The game is a mobile game for the most part, so to get the footage, I recorded the PC version using Fraps and ran through the game many times. My hope was to get a high enough score to show the game running a breakneck speed as well as record some amusing failures. The resulting movie file was 7.8gb - I'd have to edit it... a lot.

Roo is a game which can't really be shown off in static images, they don't do it any justice so hopefully the video does the trick. I cut several failures back to back for laughs, then did a run as far as I could get. The entire section is about 50 seconds long and basically shows the game in it's entirety. It sounds a little sad when said like that, but it's strange how something so simple can keep people engrossed for so long.

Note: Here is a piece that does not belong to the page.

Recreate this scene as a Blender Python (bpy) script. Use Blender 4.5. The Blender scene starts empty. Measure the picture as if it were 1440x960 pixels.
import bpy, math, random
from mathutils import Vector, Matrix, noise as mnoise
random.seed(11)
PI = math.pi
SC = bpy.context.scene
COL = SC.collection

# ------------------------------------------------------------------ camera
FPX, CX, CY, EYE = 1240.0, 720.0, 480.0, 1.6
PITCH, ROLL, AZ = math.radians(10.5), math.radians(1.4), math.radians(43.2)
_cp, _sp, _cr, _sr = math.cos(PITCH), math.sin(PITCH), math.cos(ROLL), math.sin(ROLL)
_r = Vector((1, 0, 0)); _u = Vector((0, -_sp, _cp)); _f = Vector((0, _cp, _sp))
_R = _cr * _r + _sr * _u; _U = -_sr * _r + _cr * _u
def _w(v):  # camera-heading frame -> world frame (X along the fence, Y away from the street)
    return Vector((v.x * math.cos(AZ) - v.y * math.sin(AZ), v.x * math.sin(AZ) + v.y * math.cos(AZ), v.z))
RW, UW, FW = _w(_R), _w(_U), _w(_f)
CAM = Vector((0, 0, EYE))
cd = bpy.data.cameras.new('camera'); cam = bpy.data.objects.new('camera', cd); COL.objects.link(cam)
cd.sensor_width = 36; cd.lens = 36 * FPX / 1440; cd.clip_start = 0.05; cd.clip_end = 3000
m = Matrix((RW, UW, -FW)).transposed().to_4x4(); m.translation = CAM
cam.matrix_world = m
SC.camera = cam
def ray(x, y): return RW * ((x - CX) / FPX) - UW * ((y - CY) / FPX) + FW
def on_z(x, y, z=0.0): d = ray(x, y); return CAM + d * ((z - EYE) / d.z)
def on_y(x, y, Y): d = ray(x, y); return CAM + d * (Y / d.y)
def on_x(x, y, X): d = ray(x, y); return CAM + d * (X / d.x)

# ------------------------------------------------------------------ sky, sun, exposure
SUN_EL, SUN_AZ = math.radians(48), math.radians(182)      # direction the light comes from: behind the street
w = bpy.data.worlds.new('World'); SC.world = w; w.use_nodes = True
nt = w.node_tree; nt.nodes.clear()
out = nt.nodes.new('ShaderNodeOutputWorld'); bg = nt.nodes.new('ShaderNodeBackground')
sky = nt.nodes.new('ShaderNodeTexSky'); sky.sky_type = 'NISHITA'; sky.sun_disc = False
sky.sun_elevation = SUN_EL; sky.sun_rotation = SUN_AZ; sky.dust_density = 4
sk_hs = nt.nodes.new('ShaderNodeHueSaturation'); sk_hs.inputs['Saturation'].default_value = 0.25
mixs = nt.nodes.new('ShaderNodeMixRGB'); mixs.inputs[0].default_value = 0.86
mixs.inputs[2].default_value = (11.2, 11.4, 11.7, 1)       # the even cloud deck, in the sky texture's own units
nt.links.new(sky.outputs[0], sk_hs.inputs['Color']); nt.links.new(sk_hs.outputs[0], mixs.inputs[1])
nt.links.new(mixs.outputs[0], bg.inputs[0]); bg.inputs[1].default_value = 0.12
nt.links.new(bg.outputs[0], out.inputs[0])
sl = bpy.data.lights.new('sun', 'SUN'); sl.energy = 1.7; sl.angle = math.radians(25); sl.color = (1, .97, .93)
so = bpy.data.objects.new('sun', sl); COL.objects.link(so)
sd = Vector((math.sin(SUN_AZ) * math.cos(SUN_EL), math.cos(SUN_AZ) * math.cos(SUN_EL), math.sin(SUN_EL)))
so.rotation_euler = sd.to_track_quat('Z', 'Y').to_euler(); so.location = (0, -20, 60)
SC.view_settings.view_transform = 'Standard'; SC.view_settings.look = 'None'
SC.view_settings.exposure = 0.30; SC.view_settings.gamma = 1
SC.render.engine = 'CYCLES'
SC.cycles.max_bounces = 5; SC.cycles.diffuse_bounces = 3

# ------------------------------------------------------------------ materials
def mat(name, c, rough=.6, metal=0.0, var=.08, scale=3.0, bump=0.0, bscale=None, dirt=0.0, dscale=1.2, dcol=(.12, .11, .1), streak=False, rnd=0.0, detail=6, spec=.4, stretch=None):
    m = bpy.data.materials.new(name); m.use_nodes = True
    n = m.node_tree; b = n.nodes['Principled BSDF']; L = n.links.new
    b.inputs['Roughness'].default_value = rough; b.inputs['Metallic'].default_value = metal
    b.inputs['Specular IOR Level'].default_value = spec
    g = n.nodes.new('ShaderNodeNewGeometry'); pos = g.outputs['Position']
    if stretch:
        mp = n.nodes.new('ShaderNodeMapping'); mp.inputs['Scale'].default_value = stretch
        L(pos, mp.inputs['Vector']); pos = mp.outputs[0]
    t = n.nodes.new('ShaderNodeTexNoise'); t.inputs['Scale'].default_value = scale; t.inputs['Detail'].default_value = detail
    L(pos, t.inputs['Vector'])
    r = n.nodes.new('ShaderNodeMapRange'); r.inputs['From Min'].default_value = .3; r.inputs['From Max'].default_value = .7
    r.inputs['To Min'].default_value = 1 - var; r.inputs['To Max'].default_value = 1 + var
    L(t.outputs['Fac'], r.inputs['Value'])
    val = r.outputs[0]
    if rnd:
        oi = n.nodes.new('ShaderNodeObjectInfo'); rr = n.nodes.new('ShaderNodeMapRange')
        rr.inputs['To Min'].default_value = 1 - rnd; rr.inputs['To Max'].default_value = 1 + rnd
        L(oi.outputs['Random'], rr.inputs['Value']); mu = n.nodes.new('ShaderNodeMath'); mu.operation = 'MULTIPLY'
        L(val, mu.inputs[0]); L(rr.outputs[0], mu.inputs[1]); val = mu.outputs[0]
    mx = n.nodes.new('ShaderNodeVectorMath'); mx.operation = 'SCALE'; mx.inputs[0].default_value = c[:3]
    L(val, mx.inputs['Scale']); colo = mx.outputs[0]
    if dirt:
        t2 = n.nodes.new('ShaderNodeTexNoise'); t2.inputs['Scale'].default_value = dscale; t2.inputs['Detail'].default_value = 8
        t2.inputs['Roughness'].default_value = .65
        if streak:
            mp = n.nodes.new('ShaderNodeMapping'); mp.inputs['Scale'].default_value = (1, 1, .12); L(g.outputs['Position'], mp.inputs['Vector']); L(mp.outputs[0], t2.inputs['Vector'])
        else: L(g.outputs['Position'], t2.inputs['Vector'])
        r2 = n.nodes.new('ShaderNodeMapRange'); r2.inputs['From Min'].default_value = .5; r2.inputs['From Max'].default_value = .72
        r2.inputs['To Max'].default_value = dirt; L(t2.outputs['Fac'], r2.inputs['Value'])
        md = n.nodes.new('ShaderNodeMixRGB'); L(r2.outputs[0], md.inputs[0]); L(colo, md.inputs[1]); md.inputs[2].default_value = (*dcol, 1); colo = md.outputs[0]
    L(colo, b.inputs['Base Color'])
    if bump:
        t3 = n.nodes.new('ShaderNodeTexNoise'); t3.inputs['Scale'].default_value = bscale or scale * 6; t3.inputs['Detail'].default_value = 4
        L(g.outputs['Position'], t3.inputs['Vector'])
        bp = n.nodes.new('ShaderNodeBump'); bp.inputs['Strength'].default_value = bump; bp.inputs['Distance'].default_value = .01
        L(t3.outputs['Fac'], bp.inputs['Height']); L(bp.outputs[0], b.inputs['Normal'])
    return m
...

At the end of the gameplay section, is the Noooo section which normally greets every failure.

Call to Action

A trailer is after-all a marketing video so there needs to be something which informs the potential customer where to go next to find out more and potentially buy the game. 

On this part of the video I wanted to show where the customer could get the game from - in this case the Google Play store as well as the Amazon App store. Later we'll have the App Store, Windows store and quite probably the OUYA market place. As these become available, we'll have to upload other videos - potentially replacing this one.

I didn't want to put a Coming Soon part on the video as I wanted it to be Factual, to 'close the deal' right now. When we're on the other stores, we'll be factual about that too.

The entire video is just short of 1:27 and is accompanied with the opening titles music for the game.

Although it is tricky, I tried to keep as much of the video in time with the music to keep them from feeling disconnected. I even make the Google Play and Amazon store logos dance to the music towards the end of the video.

As I said, putting a trailer together is Marketing, you have to try to get people interested in your product. Without marketing, a game is a fun programming exercise. If you want people to play your game, you need to let them know about it and a trailer is a good starting point.